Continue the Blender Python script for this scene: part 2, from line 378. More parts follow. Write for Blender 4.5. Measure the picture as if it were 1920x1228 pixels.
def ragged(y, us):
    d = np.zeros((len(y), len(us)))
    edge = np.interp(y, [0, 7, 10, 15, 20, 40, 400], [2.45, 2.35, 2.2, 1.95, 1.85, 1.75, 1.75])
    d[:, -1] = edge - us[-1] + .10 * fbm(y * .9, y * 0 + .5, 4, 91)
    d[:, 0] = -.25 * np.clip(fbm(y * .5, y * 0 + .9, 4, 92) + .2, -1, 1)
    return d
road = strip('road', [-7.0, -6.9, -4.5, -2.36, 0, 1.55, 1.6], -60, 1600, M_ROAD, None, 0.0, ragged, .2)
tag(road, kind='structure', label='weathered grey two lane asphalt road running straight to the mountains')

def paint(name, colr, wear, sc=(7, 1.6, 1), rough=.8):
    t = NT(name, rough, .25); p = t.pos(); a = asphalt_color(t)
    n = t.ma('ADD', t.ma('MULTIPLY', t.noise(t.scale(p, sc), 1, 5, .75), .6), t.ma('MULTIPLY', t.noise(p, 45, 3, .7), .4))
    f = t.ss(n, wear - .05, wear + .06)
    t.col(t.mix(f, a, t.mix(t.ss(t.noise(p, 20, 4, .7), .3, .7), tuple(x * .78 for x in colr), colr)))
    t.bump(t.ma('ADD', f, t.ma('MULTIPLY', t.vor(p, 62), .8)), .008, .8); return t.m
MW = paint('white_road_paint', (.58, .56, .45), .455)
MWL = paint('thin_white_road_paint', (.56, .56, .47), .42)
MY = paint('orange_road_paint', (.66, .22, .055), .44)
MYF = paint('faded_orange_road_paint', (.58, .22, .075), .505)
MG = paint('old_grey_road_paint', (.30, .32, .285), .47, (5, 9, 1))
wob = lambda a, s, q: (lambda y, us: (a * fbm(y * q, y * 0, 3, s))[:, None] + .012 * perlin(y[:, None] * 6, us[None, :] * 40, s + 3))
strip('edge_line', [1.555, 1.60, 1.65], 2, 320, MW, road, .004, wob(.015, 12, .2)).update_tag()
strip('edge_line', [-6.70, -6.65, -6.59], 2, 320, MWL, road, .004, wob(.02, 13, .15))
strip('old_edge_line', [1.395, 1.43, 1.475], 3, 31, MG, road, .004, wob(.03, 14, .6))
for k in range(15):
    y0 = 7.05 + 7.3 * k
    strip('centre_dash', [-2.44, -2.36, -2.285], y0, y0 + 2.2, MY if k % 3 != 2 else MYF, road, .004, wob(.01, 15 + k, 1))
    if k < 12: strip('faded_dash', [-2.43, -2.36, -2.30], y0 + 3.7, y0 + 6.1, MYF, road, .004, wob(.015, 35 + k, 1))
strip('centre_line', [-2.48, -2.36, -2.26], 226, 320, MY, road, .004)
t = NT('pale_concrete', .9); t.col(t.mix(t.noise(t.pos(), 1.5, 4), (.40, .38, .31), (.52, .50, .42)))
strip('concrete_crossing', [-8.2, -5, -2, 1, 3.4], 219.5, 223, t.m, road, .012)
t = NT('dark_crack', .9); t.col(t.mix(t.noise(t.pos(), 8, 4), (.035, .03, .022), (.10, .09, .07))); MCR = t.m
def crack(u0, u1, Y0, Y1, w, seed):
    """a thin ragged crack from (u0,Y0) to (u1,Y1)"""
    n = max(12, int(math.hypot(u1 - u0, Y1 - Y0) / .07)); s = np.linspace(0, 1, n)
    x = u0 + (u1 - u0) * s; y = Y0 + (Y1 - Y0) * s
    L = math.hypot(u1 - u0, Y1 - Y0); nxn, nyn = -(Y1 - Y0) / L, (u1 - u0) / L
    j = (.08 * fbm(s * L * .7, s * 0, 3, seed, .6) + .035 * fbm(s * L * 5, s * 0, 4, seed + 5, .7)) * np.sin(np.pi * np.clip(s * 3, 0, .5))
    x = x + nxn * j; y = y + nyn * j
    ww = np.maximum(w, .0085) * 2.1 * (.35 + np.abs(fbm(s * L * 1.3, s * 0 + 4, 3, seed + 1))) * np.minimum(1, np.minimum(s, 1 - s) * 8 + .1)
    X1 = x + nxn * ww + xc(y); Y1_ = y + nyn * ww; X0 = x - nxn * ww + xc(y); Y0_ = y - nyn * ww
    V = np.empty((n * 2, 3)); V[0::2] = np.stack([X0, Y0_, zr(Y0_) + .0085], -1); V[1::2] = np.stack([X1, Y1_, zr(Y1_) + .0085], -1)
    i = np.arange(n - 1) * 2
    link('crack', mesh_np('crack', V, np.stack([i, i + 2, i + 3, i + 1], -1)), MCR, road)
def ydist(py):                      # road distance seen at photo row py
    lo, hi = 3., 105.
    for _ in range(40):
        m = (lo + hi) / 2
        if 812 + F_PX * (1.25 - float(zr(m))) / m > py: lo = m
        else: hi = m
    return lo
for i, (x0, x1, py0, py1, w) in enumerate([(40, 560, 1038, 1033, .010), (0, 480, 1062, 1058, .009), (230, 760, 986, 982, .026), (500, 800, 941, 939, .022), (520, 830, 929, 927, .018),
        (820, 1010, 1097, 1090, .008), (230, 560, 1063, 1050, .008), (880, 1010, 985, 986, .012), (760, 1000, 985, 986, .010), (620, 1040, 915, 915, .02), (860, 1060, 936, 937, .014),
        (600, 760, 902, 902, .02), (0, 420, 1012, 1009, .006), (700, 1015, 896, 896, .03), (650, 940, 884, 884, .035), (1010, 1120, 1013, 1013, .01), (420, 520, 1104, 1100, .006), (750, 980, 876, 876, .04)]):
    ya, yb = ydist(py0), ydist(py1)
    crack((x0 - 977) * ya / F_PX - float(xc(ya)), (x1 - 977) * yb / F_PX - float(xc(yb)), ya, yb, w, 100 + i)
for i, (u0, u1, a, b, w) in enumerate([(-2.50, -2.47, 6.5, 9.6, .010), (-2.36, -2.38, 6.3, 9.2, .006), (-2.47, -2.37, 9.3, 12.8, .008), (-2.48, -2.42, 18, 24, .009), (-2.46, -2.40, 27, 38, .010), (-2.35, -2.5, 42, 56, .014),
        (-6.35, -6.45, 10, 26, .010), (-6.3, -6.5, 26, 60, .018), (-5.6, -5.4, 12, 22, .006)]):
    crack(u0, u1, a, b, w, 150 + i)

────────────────

WHAT IS BEING ASKED:
From the first line of the data through the line with "tag(road, kind='structure', label='weathered", quote each line exactly and add nothing else.

THE RESULT:
Continue the Blender Python script for this scene: part 2, from line 378. More parts follow. Write for Blender 4.5. Measure the picture as if it were 1920x1228 pixels.
def ragged(y, us):
    d = np.zeros((len(y), len(us)))
    edge = np.interp(y, [0, 7, 10, 15, 20, 40, 400], [2.45, 2.35, 2.2, 1.95, 1.85, 1.75, 1.75])
    d[:, -1] = edge - us[-1] + .10 * fbm(y * .9, y * 0 + .5, 4, 91)
    d[:, 0] = -.25 * np.clip(fbm(y * .5, y * 0 + .9, 4, 92) + .2, -1, 1)
    return d
road = strip('road', [-7.0, -6.9, -4.5, -2.36, 0, 1.55, 1.6], -60, 1600, M_ROAD, None, 0.0, ragged, .2)
tag(road, kind='structure', label='weathered grey two lane asphalt road running straight to the mountains')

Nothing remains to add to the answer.